Braehead: Three Founding Families in Nineteenth Century Canada
Description
Contains Illustrations, Bibliography, Index
$24.95
ISBN 0-7710-5409-2
Author
Publisher
Year
Contributor
John Kendle is a history professor at St. John’s College, University
of Manitoba.
Review
Braehead is the sprawling multifaceted story of three pioneer Scottish families — the Macleods, the Crosses, and the Drevers — stretching from their arrival in British North America in the early nineteenth century to the death of Ernest Cross in 1932.

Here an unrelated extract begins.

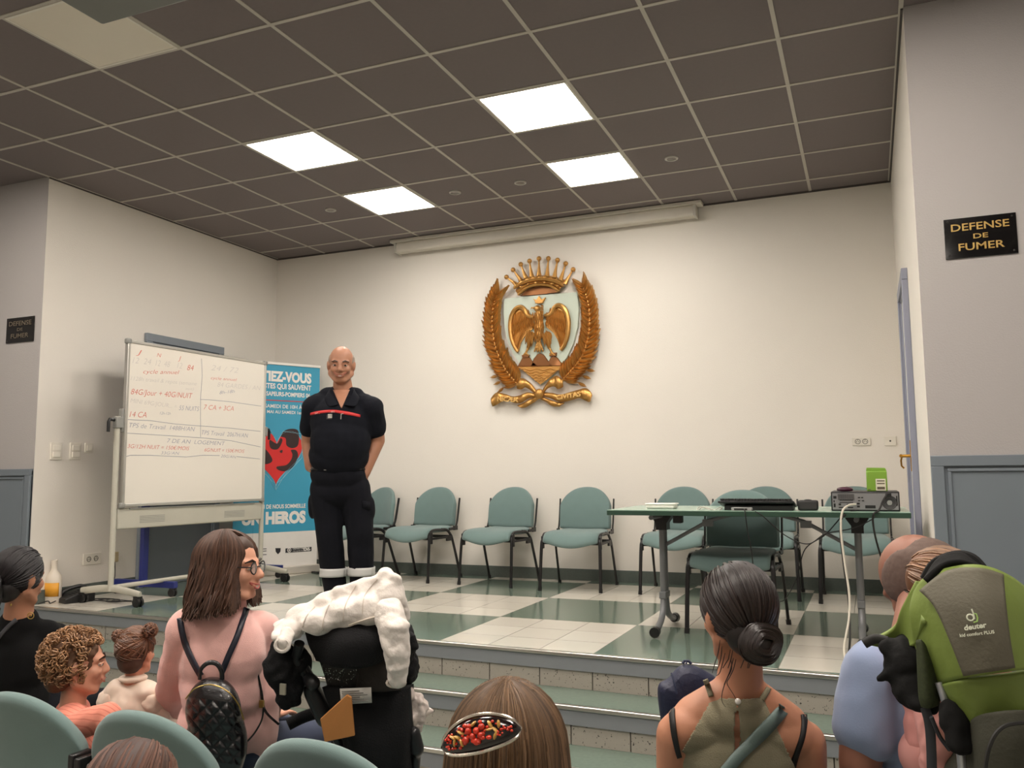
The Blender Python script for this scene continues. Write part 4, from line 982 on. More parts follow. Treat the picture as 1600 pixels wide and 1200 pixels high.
rows = []
for j in range(12):
    y = 609+j*2.6; w_ = 12.5*(1-j/11)+.6; r_ = []
    for i in range(9):
        x = 533.5-w_+i*w_/4; hs = [h for h in (on_surface(polo, x, y, .004), on_surface(man, x, y, .001)) if h]
        r_.append(min(hs, key=lambda h: (h-CAM).length) if hs else m_(x, y, -.1))
    rows.append(r_)
mb = MB(); mb.grid(rows); mb.build('open_neck', M_SKIN, man, angle=180, solid=.003)
top = [on_surface(polo, x, y) for x, y in cat_([(485,645),(500,642),(520,640.5),(542,643),(563,648)], 6)]
bot = [on_surface(polo, x, y) for x, y in cat_([(485,649),(500,646),(520,644.5),(542,648),(563,652)], 6)]
pr = [(a, c) for a, c in zip(top, bot) if a and c]
mb = MB(); mb.grid([[a, (a+c)/2-CF*.001, c] for a, c in pr]); mb.build('red_chest_stripe', mat('red_braid', (196, 44, 44), .6), man, solid=.003)
P0, P1 = on_surface(polo, 492, 647.2, .008), on_surface(polo, 523, 644.2, .008)
mb = MB(); put_text(mb, 'SAPEURS-POMPIERS', P0, P1, .011, (0,0,1), -CF, off=.002, bold=.01); mb.build('stripe_lettering', mat('pale_pink_print', (226, 190, 184), .6), man, smooth=False)
def chip(name, pts, m, off=.004, ob=None, par=None):
    q = [on_surface(ob or polo, x, y, off) for x, y in pts]; q2 = [p+CF*.006 for p in q]; n = len(q)
    mb = MB(); mb.add(q+q2, [tuple(range(n)), tuple(range(2*n-1, n-1, -1))]+[(i, i+n, (i+1) % n+n, (i+1) % n) for i in range(n)]); return mb.build(name, m, par or man, smooth=False)
chip('badge', [(510,648),(519,648),(518.5,655),(510,655)], mat('badge_dark', (28, 26, 30), .6))
for y in (647.5, 649.8, 652): chip('badge_bar', [(512.5,y-.4),(519,y-.6),(518.5,y+1),(512,y+1.2)], mat('badge_silver', (186, 180, 170), .5), .007)
mb = MB(); mb.tube([on_surface(polo, 532.5, 655, .008), on_surface(polo, 533, 647, .010), on_surface(polo, 536.5, 646.3, .010)], .003, 6); mb.build('pen', MATS['badge_silver'], man)
# trousers, belt, bands, shoes
b = Blob(); b.e(m_(530,742,-.01), (.188, .138, .12), Rm); b.e(m_(531,765), (.182, .13, .13), Rm)
lk, lr = m_(515,838,-.03), m_(563,836,-.03)
b.chain([hpL, m_(512,800,-.01), lk, anL], [.104, .098, .088, .074]); b.chain([hpR, m_(559,800,-.01), lr, anR], [.104, .098, .088, .074])
b.e(m_(489,790,.03), (.035, .06, .09), Rm); b.e(m_(578,795,.0), (.035, .06, .08), Rm)
trou = b.build('trousers', M_TROU, man, vox=.008, smooth=3, amp=.008, nscale=7, stretch=(1,1,.8))
def ring(ob, c, ax_r, z0, z1, name, m, g=.004, rad=.3, cz=None):
    """band wrapped on a surface between heights z0 and z1 around centre c"""
    rows = []
    for i in range(33):
        a = 2*PI*i/32; dirn = V((math.cos(a), math.sin(a), 0)); col = []
        for z in (z0, (z0+z1)/2, z1):
            o_ = V((c.x, c.y, z))+dirn*rad; ok, loc, nn, _ = ob.ray_cast(o_, -dirn, distance=rad)
            col.append((loc if ok else V((c.x, c.y, z))+dirn*ax_r)+dirn*g)
        rows.append(col)
    mb = MB(); mb.grid(rows); return mb.build(name, m, man, solid=.004)
M_REFL = mat('reflective_band', (196, 196, 194), .4)
zb = m_(525,893).z
for P_, q in ((lk+(anL-lk)*((lk.z-zb)/(lk.z-anL.z)), 0), (lr+(anR-lr)*((lr.z-zb)/(lr.z-anR.z)), 1)):
    mb = MB(); rows = []
    for z in (-.027, -.012, .012, .027): rows.append([P_+V((.089*math.cos(a*PI/12), .089*math.sin(a*PI/12), z+q*.004)) for a in range(25)])
    mb.grid(rows); mb.build('reflective_band', M_REFL, man, solid=.004)
zt_ = m_(530,730).z
ring(trou, m_(530,730), .2, zt_-.018, zt_+.018, 'belt', mat('black_belt', (20, 18, 18), .4), rad=.4, g=.008)
mb = MB(); c = on_surface(trou, 511, 731, .02); mb.tube([c+CR*x+V((0,0,z)) for x, z in ((-.02,-.014),(.02,-.014),(.02,.014),(-.02,.014))], .004, 6, closed=True); mb.build('belt_buckle', mat('chrome', (200, 200, 200), .2, 1), man)
mb = MB(); cx_ = [on_surface(trou, x, y, .006) for x, y in ((566,782),(578,784),(579,796),(567,794))]
if all(cx_): mb.grid([[cx_[0], cx_[1]], [cx_[3], cx_[2]]]); mb.build('pocket_flap', M_TROU, man, solid=.008)
for a in (anL, anR):
    b = Blob(); c0 = V((a.x, a.y, .045)); b.c(c0-fw*.05, c0+fw*.15, .044, .036); b.c(V((a.x, a.y, .05)), V((a.x, a.y, .16)), .045, .05)
    b.build('boot', M_SHOE, man, vox=.009, smooth=3)
b = Blob()   # grey cropped hair at the sides
for s in (-1, 1): b.e(L(s*.064, -.026, .030), (.016*k, .052*k, .036*k), Rh); 
b.e(L(0, -.088, .0), (.055*k, .022*k, .05*k), Rh)
b.build('cropped_hair', mat('grey_stubble', (150, 134, 122), .8, var=.2, scale=120), man, vox=.006, smooth=3, amp=.002, nscale=120)
# ------------------------------------------------------------------ woman in the pink sweater
d0 = 2.9
def p_(x, y, d=0): return at(x, y, d0+d)
hd = CR*1.0 - CF*.16; hd.z = .02; Rp = frame(hd)
M_PINK = mat('pink_knit', (236, 184, 176), .9, var=.06, scale=40, bump=.35, bscale=420, sheen=.3)
b = Blob(); Hc = p_(364,889); L, k = head(b, Hc, .228, Rp, jaw=.95)
b.c(p_(358,920,.02), p_(350,962,.02), .052, .058)
fb = CF*.9+CR*.45; fb.z = 0; fb.normalize(); Rb = frame(fb)
def tor(b, g):
    b.c(p_(296,985,.0), p_(402,985,.05), .058+g, .058+g); b.e(p_(345,1020,.0), (.155+g, .10+g, .15+g), Rb)
    b.e(p_(347,1075,.0), (.145+g, .10+g, .13+g), Rb); b.e(p_(350,1130,.02), (.16+g, .12+g, .12+g), Rb)
tor(b, 0)
sL, sR = p_(290,990), p_(410,985,.06); eL, eR = p_(268,1075,.12), p_(432,1075,.10); wL, wR = p_(285,1120,.38), p_(425,1118,.30)
b.chain([sL, eL, wL], [.05, .038, .028]); b.chain([sR, eR, wR], [.05, .038, .028]); hand(b, wL, fb+V((0,0,-.2)), V((0,0,-1)), .9, .5, 1); hand(b, wR, fb, V((0,0,-1)), .9, .5, -1)
tr, sh = Blob(), Blob(); hp = p_(350,1165,.05); lower_seated(b, tr, sh, hp-Rb.col[0]*.085, hp+Rb.col[0]*.085, fb)
pw = b.build('person', M_SKINP, vox=.0065, smooth=4)
tag(pw, 'woman with brown bob and glasses in a pink sweater, turned right and smiling', 'person', 'people')
tr.e(hp, (.18, .14, .11), Rb); tr.build('trousers', mat('blue_jeans', (54, 62, 84), .85, var=.15), pw, vox=.012); sh.build('shoes', M_SHOE, pw, vox=.01)
face_parts(pw, L, k, Rp, smile=1.3, open_=.001)
b = Blob(); tor(b, .016); b.c(p_(357,945,.02), p_(352,962,.02), .066, .085); b.chain([sL, eL, wL-fb*.05], [.068, .056, .045]); b.chain([sR, eR, wR-fb*.1], [.068, .056, .046]); b.e(p_(410,1120), (.05, .07, .14), Rb); b.e(p_(398,1150), (.05, .07, .10), Rb)
sweater = b.build('sweater', M_PINK, pw, vox=.008, smooth=5, amp=.009, nscale=9)
# glasses
mb = MB(); M_GL = mat('black_frame', (30, 28, 30), .25); kk = k
for s in (-1, 1):
    c = L(s*.033, .096, .004); mb.tube([c+Rp @ V((.021*kk*math.cos(a*PI/10), -.003*abs(math.cos(a*PI/10)), .0195*kk*math.sin(a*PI/10))) for a in range(20)], .0024, 6, closed=True)
    mb.tube([L(s*.054, .092, .010), L(s*.074, .06, .012), L(s*.080, -.01, .008)], .0022, 6)
mb.tube([L(-.013, .098, .008), L(0, .102, .011), L(.013, .098, .008)], .0024, 6)
gl = mb.build('glasses', M_GL, pw)
gm = mat('lens_glass', (220, 225, 225), .05, alpha=.12)
for s in (-1, 1): mb = MB(); mb.ell(L(s*.033, .096, .004), (.020*kk, .0012, .0185*kk), Rp); mb.build('lens', gm, gl)
# bob hair: cap plus wavy locks
M_HBR = mat('brown_hair', (76, 52, 40), .5, island=.5); M_HCAP = mat('brown_hair_base', (66, 46, 36), .6)
b = Blob(); b.e(L(0, -.030, .034), (.084*k, .094*k, .088*k), Rp); b.e(L(0, -.070, -.03), (.078*k, .065*k, .10*k), Rp)
b.e(L(.062, -.025, -.02), (.026*k, .055*k, .10*k), Rp); b.e(L(-.062, -.025, -.02), (.026*k, .055*k, .10*k), Rp)
b.e(L(.03, -.085, -.09), (.055*k, .05*k, .07*k), Rp); b.e(L(0, .020, .068), (.060*k, .052*k, .044*k), Rp)
hair = b.build('bob_hair', M_HCAP, pw, vox=.008, smooth=4, amp=.005, nscale=30)
def falling(L, n, amax, ln=.205, flare=.28, wave=.008, seed=1, sc=(.094, .102, .098), zc=.036, ycl=.045, r0m=.5, part=0):
    random.seed(seed); paths = []
    for i in range(n):
        a = random.uniform(-amax, amax)+PI; ca, sa = math.cos(a), math.sin(a)
        r0 = random.uniform(.05, r0m); ph = random.uniform(0, 6.28); fr = random.uniform(6, 10); l_ = ln*random.uniform(.78, 1.0); pts = []; back = (-ca+1)/2; vol = random.uniform(.97, 1.06); m = 16
        for j in range(m+1):
            t = j/m
            if t < .38:
                th = r0+t/.38*(PI/2-r0); rr = math.sin(th); z = zc+sc[2]*math.cos(th)*vol; x, y = sa*rr*sc[0]*vol+part*math.cos(th), -.026+ca*rr*sc[1]*vol
            else:
                q = (t-.38)/.62; fl = 1+flare*q; x, y = sa*sc[0]*fl*vol, -.026+ca*sc[1]*vol*(1+.5*flare*q); z = zc-q*l_*(.85+.15*back)
            x += wave*t*math.sin(fr*t+ph); y += wave*t*math.cos(fr*.9*t+ph*1.3); y = min(y, ycl+.03*max(0, z*8))
            pts.append(L(x, y, z))
        paths.append(pts)
    return paths
mb = MB(); paths = falling(L, 900, PI*.86, wave=.017, flare=.34, seed=21, ycl=.050, part=.012)
strands(mb, paths, .0042, 4); mb.build('wavy_locks', M_HBR, hair)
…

Robert Cross was from Glasgow. He emigrated with his young family to Montreal in 1826. There his son Alexander became an influential landowner, lawyer, and judge and two of his grandsons, Harry and Ernest, established cattle and business empires in Wyoming and southern Alberta. In 1821 William Drever signed on with the Hudson’s Bay Company and left the Orkneys for York Factory. Twenty-two years later he married Helen Rothney, former nanny to Adam Thom, the first recorder of Rupert’s Land. In 1845 Martin Macleod left the Isle of Skye and settled near Toronto. In 1873 his son James became a commander of the newly formed North West Mounted Police and shortly afterwards married Mary Drever, daughter of William and Helen. Nell, the oldest daughter of James and Mary Macleod, married Ernest Cross in 1899.
In detailing the adventures of these three large families, Sherrill MacLaren has a fascinating story to tell. The most riveting sections are those dealing with the Red River rebellion of 1869-70 in which the Drevers were prominent, the establishment of the NWMP as a viable force in the West, and the brutal hardships confronting Harry and Ernest in their early settlement days. Perhaps because the story becomes so complex and so much has to be abbreviated, her account of Ernest Cross’s empire building is almost cryptic. One would like to see a book on this alone.
Braehead is not academic history and the purists will complain about the factual errors, the sloppy historical generalizations, and the overly romantic and sometimes all too respectful treatment. Nevertheless, the general reader will enjoy this richly textured account which brings both the pioneering experience and the privileged lives of the elite in Canada vividly alive. It is hoped that the rich collections of papers in private hands on which much of this book is based will eventually find their way into public archives for the benefit of all historians — popular and academic.